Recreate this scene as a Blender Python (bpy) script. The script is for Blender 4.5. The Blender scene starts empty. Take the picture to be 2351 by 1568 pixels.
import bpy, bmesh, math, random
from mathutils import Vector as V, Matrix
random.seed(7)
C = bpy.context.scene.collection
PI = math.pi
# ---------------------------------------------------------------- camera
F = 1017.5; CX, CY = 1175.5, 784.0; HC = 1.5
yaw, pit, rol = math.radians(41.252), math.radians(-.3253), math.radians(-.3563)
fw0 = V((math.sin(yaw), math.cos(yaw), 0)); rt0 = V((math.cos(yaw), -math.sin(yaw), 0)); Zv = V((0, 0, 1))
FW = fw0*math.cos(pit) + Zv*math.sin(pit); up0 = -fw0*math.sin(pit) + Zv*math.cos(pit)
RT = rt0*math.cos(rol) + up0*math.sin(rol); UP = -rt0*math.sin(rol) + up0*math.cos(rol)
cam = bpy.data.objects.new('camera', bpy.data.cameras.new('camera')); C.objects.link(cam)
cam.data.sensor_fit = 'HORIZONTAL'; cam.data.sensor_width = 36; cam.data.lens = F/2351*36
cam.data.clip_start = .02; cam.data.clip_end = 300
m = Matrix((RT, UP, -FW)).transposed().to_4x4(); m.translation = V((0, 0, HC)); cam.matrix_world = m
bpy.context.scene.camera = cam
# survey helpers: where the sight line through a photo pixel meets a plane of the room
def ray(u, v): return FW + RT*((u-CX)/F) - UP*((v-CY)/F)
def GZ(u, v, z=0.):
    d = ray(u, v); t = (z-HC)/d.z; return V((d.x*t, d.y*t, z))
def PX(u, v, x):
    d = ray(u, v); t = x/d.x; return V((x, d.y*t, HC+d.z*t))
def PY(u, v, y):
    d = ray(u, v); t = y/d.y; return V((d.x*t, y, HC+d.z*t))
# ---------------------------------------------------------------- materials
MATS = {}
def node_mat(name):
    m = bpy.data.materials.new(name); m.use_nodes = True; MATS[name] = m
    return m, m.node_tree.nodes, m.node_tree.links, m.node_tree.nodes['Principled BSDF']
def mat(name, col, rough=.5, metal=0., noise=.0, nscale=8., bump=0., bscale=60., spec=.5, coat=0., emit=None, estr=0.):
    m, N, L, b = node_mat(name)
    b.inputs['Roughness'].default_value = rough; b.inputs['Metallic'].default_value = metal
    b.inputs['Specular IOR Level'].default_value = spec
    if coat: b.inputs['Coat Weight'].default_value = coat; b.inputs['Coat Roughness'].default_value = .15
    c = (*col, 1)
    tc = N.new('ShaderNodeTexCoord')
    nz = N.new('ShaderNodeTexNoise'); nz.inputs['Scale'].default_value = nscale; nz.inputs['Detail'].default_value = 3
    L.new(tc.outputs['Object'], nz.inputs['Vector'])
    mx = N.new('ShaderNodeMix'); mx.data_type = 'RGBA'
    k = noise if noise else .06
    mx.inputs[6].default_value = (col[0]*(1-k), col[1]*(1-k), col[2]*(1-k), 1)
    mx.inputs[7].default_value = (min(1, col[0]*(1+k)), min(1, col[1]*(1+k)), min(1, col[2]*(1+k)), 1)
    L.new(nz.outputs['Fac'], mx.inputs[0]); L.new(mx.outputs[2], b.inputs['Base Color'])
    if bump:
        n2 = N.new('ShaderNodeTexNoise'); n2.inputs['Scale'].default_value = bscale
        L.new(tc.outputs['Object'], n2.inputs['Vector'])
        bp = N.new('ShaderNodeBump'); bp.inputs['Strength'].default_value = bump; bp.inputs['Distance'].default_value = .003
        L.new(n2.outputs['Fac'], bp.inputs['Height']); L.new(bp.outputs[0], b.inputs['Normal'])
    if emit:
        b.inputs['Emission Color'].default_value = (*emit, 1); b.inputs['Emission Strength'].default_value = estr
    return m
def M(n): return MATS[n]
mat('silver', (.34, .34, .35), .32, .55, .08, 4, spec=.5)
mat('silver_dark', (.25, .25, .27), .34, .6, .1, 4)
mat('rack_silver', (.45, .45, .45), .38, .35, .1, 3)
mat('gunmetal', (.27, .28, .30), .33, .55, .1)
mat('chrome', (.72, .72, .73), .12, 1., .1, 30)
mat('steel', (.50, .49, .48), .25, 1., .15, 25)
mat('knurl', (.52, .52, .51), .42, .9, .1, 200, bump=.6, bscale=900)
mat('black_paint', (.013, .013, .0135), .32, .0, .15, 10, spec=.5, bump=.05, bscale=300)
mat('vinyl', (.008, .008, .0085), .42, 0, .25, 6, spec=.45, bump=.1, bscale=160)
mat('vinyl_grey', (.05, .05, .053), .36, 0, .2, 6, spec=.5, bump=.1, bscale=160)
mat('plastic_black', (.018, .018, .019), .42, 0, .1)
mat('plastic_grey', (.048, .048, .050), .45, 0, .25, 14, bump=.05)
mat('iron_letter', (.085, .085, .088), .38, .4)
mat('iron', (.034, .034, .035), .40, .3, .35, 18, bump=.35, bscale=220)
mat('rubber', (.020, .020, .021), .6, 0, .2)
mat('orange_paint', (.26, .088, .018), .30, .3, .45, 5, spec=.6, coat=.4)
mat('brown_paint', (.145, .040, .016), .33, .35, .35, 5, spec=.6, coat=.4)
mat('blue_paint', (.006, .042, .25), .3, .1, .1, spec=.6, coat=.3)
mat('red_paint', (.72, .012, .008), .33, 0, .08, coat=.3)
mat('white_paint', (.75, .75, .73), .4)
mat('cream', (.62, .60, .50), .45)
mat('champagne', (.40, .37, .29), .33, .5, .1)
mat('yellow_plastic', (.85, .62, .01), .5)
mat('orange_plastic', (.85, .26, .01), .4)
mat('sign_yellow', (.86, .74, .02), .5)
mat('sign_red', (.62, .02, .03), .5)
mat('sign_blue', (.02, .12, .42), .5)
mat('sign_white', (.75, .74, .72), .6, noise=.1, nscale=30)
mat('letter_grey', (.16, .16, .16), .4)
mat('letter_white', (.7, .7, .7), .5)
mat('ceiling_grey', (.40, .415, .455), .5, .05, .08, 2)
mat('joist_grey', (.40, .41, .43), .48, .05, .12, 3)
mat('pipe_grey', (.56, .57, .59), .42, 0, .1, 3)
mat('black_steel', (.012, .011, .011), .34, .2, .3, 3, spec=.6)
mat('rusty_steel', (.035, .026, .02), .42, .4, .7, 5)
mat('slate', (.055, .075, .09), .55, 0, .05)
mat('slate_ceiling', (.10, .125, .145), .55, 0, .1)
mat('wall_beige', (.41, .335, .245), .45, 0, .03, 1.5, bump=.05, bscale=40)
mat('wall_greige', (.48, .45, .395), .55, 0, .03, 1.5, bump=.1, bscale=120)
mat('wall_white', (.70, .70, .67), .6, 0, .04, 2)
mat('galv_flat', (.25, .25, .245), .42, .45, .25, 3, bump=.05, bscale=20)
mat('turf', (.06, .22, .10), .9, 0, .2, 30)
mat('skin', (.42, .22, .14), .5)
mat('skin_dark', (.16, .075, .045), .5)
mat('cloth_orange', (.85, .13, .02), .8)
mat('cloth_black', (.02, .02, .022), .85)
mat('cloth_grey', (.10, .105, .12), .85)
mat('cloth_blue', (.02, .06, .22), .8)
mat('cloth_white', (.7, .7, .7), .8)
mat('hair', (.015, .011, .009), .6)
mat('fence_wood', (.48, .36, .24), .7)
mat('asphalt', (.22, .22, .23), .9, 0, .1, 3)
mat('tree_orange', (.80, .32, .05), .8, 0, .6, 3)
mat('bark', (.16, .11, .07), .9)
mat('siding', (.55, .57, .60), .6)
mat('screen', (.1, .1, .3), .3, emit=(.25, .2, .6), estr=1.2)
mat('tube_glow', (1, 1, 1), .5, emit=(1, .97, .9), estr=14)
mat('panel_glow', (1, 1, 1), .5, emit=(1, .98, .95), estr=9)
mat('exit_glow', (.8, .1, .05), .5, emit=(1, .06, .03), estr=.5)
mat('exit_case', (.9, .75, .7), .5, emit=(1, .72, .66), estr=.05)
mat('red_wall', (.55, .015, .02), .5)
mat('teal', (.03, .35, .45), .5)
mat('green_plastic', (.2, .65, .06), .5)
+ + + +
§ Exercise description
Copy every line of the material in which the word "scene" occurs.

§ Task response
Recreate this scene as a Blender Python (bpy) script. The script is for Blender 4.5. The Blender scene starts empty. Take the picture to be 2351 by 1568 pixels.
C = bpy.context.scene.collection
bpy.context.scene.camera = cam